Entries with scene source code

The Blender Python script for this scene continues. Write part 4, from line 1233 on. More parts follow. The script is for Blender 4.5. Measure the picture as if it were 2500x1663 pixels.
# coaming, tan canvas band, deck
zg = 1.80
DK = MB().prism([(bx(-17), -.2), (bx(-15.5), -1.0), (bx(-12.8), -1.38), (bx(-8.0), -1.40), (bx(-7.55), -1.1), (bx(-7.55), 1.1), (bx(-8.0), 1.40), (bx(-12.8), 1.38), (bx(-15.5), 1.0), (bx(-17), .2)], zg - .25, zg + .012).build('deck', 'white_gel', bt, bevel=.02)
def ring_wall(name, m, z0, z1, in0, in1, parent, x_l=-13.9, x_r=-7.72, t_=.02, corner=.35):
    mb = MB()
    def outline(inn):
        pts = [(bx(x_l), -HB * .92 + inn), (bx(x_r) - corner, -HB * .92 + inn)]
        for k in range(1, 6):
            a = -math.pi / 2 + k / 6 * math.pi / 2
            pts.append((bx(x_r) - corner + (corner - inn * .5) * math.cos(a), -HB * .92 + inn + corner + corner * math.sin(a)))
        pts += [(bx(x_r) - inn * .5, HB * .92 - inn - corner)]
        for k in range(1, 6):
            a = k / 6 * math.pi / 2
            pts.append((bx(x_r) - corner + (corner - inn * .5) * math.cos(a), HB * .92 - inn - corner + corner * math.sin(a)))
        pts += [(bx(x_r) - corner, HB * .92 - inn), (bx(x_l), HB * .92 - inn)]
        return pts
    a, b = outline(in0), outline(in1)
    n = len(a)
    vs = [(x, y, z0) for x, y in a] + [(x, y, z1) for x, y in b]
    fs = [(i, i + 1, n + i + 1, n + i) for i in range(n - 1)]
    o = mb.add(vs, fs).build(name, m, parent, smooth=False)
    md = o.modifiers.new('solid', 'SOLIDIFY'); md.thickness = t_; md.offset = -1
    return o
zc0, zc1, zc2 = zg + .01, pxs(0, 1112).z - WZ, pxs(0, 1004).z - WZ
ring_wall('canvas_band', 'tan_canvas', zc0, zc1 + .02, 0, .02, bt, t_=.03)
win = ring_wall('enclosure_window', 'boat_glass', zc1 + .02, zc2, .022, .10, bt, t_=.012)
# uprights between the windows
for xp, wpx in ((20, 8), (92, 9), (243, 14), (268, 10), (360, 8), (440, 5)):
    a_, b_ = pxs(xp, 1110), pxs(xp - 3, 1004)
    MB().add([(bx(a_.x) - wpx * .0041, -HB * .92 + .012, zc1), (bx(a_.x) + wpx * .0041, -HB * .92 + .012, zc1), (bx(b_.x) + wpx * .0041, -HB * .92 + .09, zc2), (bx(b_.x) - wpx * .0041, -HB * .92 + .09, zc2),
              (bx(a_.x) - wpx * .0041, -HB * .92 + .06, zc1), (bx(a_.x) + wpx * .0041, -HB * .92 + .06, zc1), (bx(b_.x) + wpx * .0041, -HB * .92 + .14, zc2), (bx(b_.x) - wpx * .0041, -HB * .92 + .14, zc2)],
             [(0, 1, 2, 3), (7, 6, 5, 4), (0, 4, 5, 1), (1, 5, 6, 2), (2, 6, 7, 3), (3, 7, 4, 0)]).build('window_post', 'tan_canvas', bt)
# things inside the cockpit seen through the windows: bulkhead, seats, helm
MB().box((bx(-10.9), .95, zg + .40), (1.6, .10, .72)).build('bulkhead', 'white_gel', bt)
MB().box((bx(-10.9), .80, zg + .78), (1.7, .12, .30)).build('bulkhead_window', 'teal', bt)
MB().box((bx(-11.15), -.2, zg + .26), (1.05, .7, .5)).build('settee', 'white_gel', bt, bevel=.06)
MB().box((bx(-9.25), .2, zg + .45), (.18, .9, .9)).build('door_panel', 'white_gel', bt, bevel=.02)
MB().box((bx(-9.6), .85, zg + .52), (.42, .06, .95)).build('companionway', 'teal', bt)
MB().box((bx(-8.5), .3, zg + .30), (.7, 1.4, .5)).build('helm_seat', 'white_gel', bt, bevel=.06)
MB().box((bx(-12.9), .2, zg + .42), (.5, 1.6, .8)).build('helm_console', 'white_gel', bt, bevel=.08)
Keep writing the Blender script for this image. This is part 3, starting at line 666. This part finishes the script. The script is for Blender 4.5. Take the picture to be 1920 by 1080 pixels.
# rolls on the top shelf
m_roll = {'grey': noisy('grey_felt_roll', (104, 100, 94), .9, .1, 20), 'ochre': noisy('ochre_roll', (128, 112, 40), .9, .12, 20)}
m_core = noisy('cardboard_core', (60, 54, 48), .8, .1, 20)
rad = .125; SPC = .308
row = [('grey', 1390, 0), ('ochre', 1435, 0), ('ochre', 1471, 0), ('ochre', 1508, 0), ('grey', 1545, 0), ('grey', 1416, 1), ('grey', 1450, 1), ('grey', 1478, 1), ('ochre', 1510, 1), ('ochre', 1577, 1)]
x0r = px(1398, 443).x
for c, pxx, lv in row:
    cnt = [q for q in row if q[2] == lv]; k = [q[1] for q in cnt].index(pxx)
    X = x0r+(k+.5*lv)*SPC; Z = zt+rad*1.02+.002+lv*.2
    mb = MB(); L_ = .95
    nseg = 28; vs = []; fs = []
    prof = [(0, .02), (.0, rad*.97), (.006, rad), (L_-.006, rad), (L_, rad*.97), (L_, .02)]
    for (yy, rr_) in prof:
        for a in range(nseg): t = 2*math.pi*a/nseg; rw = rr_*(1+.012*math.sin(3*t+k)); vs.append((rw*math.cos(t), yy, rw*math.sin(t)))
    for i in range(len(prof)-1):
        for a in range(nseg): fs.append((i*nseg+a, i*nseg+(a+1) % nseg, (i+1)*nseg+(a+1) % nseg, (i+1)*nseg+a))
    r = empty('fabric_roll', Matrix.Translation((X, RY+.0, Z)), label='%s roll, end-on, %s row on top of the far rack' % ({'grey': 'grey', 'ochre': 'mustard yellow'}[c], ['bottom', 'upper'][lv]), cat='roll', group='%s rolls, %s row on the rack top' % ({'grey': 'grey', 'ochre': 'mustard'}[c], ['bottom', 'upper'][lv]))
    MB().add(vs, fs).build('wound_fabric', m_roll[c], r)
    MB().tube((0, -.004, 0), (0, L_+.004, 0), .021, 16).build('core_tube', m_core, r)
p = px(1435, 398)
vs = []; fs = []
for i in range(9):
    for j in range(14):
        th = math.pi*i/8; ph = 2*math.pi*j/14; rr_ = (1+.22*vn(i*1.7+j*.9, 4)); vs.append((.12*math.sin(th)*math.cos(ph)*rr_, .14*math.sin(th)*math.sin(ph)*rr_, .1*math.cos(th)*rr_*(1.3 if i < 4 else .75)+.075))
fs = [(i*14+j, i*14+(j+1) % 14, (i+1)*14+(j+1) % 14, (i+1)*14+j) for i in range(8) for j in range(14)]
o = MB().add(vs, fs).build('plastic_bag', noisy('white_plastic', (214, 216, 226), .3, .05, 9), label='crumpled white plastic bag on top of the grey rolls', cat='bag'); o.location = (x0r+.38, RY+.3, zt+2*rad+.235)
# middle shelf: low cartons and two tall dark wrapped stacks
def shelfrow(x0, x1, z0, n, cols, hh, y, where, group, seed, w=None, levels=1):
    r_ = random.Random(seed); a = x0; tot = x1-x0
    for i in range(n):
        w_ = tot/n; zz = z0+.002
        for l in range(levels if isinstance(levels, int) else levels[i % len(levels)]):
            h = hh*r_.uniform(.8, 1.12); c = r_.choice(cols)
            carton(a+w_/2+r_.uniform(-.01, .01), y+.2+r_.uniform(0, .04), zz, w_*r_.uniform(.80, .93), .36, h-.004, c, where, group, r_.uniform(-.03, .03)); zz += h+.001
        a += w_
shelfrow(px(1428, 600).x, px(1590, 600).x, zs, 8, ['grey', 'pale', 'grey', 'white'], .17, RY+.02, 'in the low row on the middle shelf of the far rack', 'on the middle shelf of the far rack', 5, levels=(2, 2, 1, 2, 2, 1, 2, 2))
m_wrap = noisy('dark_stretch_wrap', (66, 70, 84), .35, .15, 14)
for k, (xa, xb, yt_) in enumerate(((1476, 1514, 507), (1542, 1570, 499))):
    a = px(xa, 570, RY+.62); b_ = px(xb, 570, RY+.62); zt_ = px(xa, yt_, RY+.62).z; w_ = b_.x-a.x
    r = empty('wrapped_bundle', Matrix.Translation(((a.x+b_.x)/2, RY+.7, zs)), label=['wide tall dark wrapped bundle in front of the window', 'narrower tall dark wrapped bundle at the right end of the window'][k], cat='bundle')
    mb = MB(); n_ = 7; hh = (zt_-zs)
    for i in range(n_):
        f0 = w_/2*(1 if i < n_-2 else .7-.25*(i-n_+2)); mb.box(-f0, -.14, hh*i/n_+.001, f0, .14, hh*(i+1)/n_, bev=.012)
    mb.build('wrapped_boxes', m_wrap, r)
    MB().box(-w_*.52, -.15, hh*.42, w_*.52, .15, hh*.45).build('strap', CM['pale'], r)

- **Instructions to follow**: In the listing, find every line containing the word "script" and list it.

- **Solution to this task**:
The Blender Python script for this scene continues. Write part 4, from line 1233 on. More parts follow. The script is for Blender 4.5. Measure the picture as if it were 2500x1663 pixels.
Keep writing the Blender script for this image. This is part 3, starting at line 666. This part finishes the script. The script is for Blender 4.5. Take the picture to be 1920 by 1080 pixels.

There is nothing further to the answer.